His mom told him there had been an "accident" and two planes had crashed into the World Trade Center. I attempted to clarify that message by telling him it wasn't an accident and that certain people had planned to do this. That changed everything. After telling him he could ask us anything, we weren't prepared when he actually did. The questions started coming nonstop. Neither of us, particularly someone who has spent his professional life in the world of communications, had answers that seemed to help. Once we got him home, we reluctantly agreed to allow him to watch television. This made the questions and comments from him even more difficult; "Dad, If I ask you a question, I want you to tell me the truth, even if you don't want to. Do you promise?" "I'll try."

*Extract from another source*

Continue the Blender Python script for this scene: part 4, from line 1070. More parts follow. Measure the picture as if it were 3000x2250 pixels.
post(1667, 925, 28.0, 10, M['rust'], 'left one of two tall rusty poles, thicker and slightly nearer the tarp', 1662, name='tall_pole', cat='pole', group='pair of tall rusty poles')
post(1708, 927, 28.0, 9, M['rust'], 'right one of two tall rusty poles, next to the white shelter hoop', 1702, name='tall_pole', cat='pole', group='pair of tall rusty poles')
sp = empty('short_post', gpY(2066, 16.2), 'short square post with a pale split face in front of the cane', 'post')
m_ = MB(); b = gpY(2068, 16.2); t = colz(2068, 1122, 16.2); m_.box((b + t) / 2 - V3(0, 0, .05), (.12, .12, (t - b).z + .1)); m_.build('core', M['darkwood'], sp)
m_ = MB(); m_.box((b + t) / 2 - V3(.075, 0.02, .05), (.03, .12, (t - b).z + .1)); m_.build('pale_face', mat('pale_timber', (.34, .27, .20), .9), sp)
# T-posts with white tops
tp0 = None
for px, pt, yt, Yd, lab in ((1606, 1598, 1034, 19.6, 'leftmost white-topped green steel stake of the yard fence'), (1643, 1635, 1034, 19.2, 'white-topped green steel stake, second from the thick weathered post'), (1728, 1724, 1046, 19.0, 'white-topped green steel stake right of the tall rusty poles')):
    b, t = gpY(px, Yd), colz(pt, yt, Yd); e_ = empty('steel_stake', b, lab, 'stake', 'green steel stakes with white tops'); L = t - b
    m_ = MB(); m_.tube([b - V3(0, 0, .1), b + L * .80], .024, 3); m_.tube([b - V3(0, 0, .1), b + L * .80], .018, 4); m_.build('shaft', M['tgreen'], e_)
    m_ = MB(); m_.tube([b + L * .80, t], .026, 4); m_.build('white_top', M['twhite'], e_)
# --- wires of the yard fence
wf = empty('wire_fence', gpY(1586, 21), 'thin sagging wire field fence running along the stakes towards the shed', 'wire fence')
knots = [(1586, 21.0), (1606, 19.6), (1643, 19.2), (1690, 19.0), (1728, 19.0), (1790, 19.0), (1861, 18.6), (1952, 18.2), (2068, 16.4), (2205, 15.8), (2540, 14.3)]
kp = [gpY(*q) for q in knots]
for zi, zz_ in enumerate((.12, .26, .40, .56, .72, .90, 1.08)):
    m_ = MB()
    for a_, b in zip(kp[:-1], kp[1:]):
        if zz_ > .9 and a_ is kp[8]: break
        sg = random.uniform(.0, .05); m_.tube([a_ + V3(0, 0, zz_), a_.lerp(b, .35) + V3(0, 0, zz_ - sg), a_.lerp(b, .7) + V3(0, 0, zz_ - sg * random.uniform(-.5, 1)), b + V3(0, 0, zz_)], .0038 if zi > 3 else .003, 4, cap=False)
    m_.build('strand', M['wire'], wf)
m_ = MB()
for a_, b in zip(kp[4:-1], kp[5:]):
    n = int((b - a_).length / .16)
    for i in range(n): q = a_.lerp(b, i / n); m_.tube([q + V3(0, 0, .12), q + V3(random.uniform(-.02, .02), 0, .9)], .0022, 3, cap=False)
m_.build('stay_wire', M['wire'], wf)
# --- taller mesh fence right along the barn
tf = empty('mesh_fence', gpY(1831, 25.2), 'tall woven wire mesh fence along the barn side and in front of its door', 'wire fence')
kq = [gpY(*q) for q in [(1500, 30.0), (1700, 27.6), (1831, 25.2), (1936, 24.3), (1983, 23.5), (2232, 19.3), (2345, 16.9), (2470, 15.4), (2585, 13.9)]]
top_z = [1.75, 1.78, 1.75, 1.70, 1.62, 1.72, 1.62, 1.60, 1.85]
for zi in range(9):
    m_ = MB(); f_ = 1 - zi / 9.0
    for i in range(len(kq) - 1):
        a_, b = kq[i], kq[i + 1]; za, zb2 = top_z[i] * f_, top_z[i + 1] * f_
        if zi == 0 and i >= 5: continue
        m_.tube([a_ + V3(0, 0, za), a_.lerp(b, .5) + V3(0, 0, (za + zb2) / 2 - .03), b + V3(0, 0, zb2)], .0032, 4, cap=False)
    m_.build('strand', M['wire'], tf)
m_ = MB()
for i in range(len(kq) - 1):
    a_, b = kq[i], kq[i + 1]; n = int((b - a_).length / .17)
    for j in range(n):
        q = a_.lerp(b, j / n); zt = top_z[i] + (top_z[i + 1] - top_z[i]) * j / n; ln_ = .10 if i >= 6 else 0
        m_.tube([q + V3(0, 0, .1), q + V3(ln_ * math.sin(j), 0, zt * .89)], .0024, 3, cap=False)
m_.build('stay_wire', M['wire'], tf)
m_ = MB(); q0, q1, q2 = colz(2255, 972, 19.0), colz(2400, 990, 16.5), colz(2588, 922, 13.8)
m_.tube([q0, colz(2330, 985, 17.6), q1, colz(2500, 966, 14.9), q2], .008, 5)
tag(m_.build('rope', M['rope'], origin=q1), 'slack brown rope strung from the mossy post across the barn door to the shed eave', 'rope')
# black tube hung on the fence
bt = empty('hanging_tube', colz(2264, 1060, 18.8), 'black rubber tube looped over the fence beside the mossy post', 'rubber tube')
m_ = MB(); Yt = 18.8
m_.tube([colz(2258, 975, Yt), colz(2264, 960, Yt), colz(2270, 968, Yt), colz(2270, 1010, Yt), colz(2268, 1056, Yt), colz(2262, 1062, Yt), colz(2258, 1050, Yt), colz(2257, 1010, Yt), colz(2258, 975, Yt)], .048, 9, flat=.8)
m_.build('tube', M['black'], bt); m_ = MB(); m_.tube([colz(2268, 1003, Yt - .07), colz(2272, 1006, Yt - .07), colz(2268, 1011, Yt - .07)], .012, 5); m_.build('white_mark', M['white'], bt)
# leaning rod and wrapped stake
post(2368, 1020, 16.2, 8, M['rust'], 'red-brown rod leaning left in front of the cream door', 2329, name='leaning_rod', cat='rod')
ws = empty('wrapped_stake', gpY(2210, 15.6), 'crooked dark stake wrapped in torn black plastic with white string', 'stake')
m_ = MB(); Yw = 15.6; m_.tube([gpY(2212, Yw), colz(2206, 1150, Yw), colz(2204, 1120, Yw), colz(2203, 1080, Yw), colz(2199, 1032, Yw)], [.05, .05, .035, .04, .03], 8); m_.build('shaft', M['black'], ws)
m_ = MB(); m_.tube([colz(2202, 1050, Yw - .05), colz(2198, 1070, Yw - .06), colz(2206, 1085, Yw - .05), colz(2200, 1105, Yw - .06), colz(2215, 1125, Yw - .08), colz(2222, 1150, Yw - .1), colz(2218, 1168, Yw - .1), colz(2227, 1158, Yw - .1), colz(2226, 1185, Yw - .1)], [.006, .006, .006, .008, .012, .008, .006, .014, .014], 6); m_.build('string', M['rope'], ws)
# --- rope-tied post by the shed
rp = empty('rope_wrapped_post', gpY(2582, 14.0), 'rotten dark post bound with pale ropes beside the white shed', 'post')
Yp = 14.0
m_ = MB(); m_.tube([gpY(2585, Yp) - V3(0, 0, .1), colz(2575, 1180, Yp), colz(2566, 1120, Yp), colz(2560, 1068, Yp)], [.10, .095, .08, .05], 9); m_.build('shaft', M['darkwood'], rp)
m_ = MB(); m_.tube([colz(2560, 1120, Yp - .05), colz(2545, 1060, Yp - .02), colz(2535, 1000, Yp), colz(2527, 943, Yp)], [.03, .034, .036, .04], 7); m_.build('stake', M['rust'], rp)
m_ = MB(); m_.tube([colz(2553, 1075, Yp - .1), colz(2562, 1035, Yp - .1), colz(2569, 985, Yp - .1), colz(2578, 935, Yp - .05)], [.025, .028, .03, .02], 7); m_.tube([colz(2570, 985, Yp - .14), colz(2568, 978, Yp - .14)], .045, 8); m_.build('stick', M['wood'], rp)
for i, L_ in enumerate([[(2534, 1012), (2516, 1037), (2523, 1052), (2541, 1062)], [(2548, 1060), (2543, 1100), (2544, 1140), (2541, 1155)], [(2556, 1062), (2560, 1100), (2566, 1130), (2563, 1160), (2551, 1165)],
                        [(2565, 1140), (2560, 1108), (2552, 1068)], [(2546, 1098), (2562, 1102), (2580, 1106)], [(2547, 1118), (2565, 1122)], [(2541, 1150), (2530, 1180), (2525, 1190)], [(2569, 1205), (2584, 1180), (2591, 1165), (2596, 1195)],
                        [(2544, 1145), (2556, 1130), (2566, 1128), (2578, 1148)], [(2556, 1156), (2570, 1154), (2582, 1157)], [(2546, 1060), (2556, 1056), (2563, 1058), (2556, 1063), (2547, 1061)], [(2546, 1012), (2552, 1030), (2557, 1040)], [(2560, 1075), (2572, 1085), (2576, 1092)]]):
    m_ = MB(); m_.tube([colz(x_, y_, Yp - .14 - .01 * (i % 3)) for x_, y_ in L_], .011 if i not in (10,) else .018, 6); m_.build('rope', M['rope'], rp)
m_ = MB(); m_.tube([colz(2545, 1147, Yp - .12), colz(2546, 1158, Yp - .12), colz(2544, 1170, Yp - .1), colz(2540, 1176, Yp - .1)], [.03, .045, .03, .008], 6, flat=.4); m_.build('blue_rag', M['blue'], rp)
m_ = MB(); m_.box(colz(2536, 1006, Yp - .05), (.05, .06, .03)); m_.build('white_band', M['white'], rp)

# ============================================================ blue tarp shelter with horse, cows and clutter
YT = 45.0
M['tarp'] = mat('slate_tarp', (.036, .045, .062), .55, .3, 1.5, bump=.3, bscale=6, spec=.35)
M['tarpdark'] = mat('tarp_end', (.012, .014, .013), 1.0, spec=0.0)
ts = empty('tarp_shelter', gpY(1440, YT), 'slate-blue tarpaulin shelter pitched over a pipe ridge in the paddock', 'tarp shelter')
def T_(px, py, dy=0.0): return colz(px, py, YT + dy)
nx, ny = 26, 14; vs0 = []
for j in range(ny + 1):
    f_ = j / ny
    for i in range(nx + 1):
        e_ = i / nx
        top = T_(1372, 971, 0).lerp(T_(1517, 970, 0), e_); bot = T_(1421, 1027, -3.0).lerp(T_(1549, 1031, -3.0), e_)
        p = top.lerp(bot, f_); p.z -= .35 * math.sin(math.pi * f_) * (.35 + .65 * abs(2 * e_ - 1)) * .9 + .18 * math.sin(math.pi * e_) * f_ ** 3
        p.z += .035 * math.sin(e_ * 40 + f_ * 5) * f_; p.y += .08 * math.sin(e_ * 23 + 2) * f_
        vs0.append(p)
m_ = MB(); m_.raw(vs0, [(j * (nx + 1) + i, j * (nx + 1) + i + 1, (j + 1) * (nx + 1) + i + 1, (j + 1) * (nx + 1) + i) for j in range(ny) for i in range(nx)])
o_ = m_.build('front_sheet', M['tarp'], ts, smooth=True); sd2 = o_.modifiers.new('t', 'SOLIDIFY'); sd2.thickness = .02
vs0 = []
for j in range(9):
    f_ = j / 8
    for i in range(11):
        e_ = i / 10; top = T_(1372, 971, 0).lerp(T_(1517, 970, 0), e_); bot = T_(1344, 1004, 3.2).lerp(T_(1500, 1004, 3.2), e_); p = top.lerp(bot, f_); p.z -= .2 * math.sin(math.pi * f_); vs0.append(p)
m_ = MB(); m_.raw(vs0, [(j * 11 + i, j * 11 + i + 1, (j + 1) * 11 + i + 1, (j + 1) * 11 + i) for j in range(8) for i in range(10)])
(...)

Then he asked, "Are they coming here to New Jersey? Am I in danger? Did one of the planes come from Newark? You said they couldn't come to NJ." Then, as he heard talk of Middle Eastern terrorists possibly being responsible, he said, "I know why they did this, because we are friends with Israel." Later in the day, Stephen asked, "why does the TV put 'America Under Attack?' if they aren't coming to NJ? Are we really all under attack? Dad, I know it is a stupid question, but are all the people on the planes dead? Even the people that did this? We bombed Afghanistan, didn't we? Will they come back tonight and bomb us? I think they will."

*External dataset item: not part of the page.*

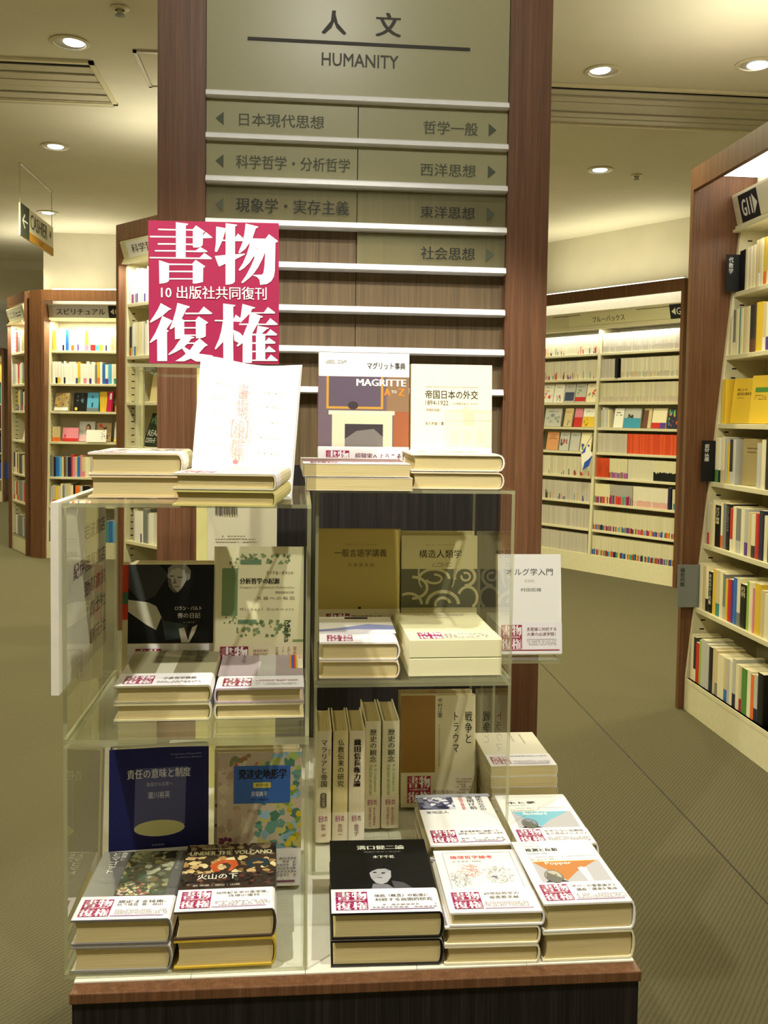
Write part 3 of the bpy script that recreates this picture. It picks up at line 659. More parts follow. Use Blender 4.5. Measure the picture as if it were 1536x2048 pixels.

After taking him to church and then to the Salvation Army in town to see how we could help, I tried to remind him that lots of innocent people including children had suffered and were still suffering. Some of his schoolmates' parents worked at the Trade Center. When the extent and horror of this tragedy becomes more clear, my son along with thousands of other children will continue to ask difficult and in some cases unanswerable questions. As adults and parents and more experienced and knowledgeable communicators, we are supposed to help them. But how honest can and should we really be? Is it okay to tell them how vulnerable and scared we feel? Aren't they looking to us to be reassured? But I'm not sure how much we can actually reassure them. How do we know this isn't going to happen again? I must admit in these first 24 hours to feeling terribly inadequate. What about you? How are you communicating with your children about all this? Write to me. We can all help each other. We must help each other.